1. Discovery Call — Apply Decision Rule

When: Early in the conversation (first 10 minutes of discovery call)

Action:

  • Listen for scope clues: org size, user count, integrations, regulatory mentions
  • Ask the decision-rule questions if signals suggest macroscope might be needed
  • Document the decision in the intake record: "Macroscope: YES / NO"

If NO: Continue with normal intake process (skip to Step 4)

If YES: Proceed to Step 2


2. Capture Macroscope

When: During requirements gathering (Stage 1, after discovery call)

Action:

  • Walk through the macroscope template (macroscope-template.md) with the client
  • Fill in all sections — mark items as TBD if the client needs time, but track them
  • Spend time on Vision, Operating Context, and Success Metrics (these shape everything)
  • For Methodology & Frameworks, note what the client uses (ask directly)
  • Capture Open Questions — don't assume you know the answers

Artifact: Draft macroscope (stored temporarily in intake record)

Duration: 30-60 minutes of client time, spread across discovery + requirements conversations


3. Elena Validates (Draft)

When: After macroscope draft is complete, before approval

Owner: Elena (Enterprise Architect)

Action:

  • Elena reviews the draft macroscope for clarity and completeness
  • Flags gaps: missing integrations, unclear vision, vague operating context, etc.
  • Asks Camille to clarify or fill gaps with client
  • Does NOT design yet — validation only

Output: Comments/feedback to Camille

Turnaround: 1-2 business days


4. IT Architecture Team Validates (Final)

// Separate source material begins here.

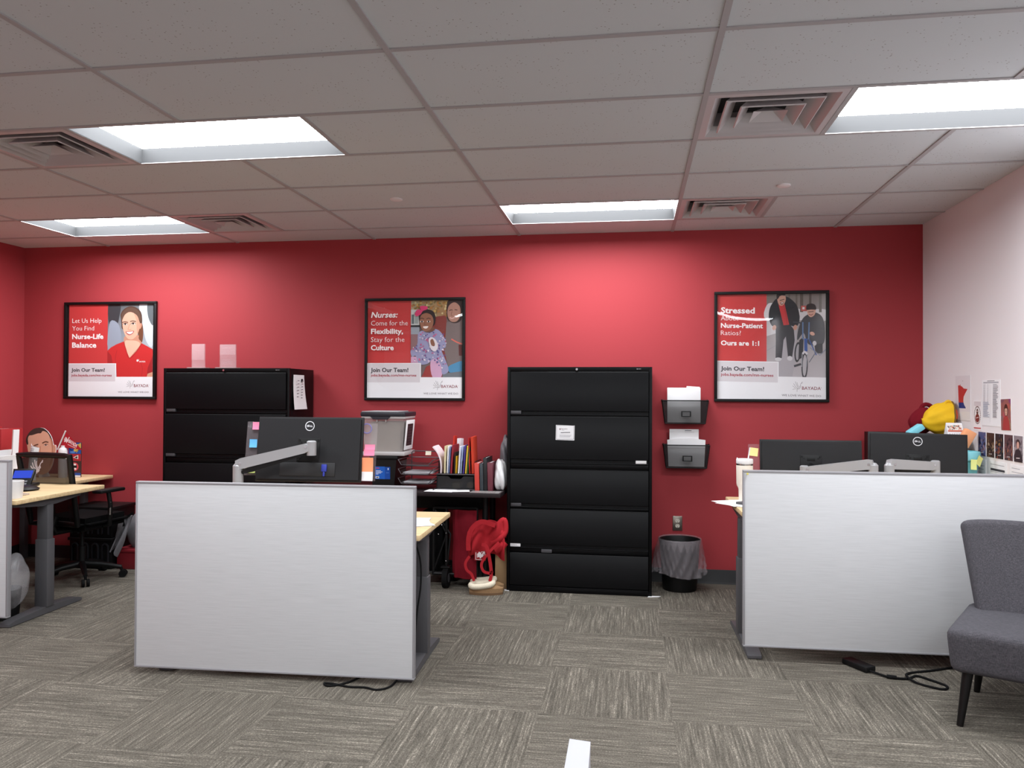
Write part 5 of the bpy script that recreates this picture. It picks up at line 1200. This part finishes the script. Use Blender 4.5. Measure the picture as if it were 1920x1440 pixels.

When: After Elena's feedback is incorporated

Owner: Elena + Ada (IT Architecture Team, if needed)

Action:

  • Final review of the macroscope for architectural soundness
  • Ensure all sections are populated and unambiguous
  • Confirm framework choice is appropriate for the context
  • Sign off: "Approved for Elena to design from"

Output: Approved/rejected status

Gate: Macroscope must be approved before Elena begins design


5. Macroscope Moves to Order Folder

When: After approval

Action:

  • Move/copy the macroscope to production-lines/orders/{order-slug}/macroscope.md
  • Reference the template: # [Client] Macroscope (based on macroscope-template.md)
  • Link it in the order's README or index

6. Elena Consumes in Stage 2

When: Elena begins Stage 2 (Requirements & Solution Design)

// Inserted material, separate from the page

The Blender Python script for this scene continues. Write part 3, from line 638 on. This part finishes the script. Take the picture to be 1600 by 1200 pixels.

Owner: Elena (Enterprise Architect)

Action:

  • Elena reads the approved macroscope
  • Produces architecture documentation FROM the macroscope:
    • System design and boundaries
    • Integration architecture
    • Data flow diagrams
    • Technology stack recommendations (aligned with framework)
    • Architecture decision records (TFD)
  • IT Architecture Team validates Elena's design against the macroscope

Output: Architecture documentation stored at production-lines/orders/{order-slug}/design/


Quality Gate

The macroscope is complete when:

  • Decision rule applied (Macroscope: YES or NO recorded)
  • If YES: All template sections populated (no unresolved TBDs)
  • Client understands and has implicitly signed off on the macroscope
  • Elena has reviewed and flagged no critical gaps
  • IT Architecture Team has approved
  • Moved to order folder and linked in intake record

Time & Effort

Step Owner Time Notes
Decision rule Camille 5 min Part of discovery call
Capture Camille + Client 45 min Spread across conversations
Elena validation Elena 2 hours 1-2 day turnaround
IT Arch validation Elena + Ada 1 hour Overlaps with Elena validation
Move to order folder Camille 5 min Housekeeping

Total factory effort: ~3-4 hours per engagement (mostly Elena)


Examples

When Macroscope Was Created

  • STM Enterprise Architect — Enterprise-wide scope (multiple teams), architecture governance model, strategic transformation

When Macroscope Was NOT Needed

  • [TBD — first pilot/POC engagement] — limited scope, proof of concept, minimal integration

This workflow is intentionally lightweight. It's a decision gate + template, not a separate production line. Macroscope is a shaping artifact, not a deliverable.